C'est ce grand-père robuste et assez taciturne qui ne savait pas du tout parler en français, qui fut attaqué par une panthère blessée à la patte : elle s'était jetée sur lui et le malheureux n'arrivait pas, avec sa main gauche libre, à défaire la serpe attachée à sa ceinture, derrière le dos.
Lorsque d'autres bûcherons coururent à son secours, la panthère se laissa glisser en lui arrachant le visage.
Souvent les Bugeaudois parlaient de ce grand-père qui eut une famille nombreuse; lorsque ses petits enfants insistaient pour qu'il leur racontât une histoire ou pour qu'il jouât avec eux alors qu'il était fatigué, il leur disait "Raouss Franciscouss" mais il les aimait bien et les enfants aimaient aussi l'entendre répéter cette phrase : cela les amusait.
Coïncidence, son petit-fils, c'est avec un cerf enfermé dans le parc du garde forestier de l'Edough, qu'il eut sa mésaventure.
Surpris par la flamme et le bruit d'une lampe à souder, le cerf fonça sur le fontainier qui réparait une conduite d'eau.
Mon mari se trouvant seul dans le parc, il crut bon de lui saisir ses petites cornes frontales situées de chaque côté de ses deux belles branches ; une caval-cade s'en suivit et constamment l'animal projetait sa victime contre une grande barrière métallique : heureusement que l'épouse du garde forestier put donner l'alerte.
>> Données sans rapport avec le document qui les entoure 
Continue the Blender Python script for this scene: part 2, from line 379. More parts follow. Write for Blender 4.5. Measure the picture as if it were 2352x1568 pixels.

Bien sûr, j'aurais tant d'autres anecdotes à raconter au sujet de cet employé communal, un homme à tout faire qui sut gagner l'estime de tous et qui avait reçu des mains du Ministre de l'intérieur monsieur Bourgès Maunoury, le diplôme de la médaille du travail, lors de l'inauguration du préventorium de Bugeaud, le 22.04.1955.
Une nationaliste algérienne a dit : " En Afrique du Nord, il y a une synthèse de l'Occident et de l'Orient: à l'Occident nous lui empruntons ses belles idées de liberté et d'égalité, mais sans nous renier, en les colorant de notre couleur à nous."; n'est ce pas raisonnable ?
Un Capitaine arabe avait répondu: "Le Maghreb insulte ses parents parce que le Maghreb est gagné à l’Occident."
Une grand-mère pied noir: Madame Françoise SAMTMANN.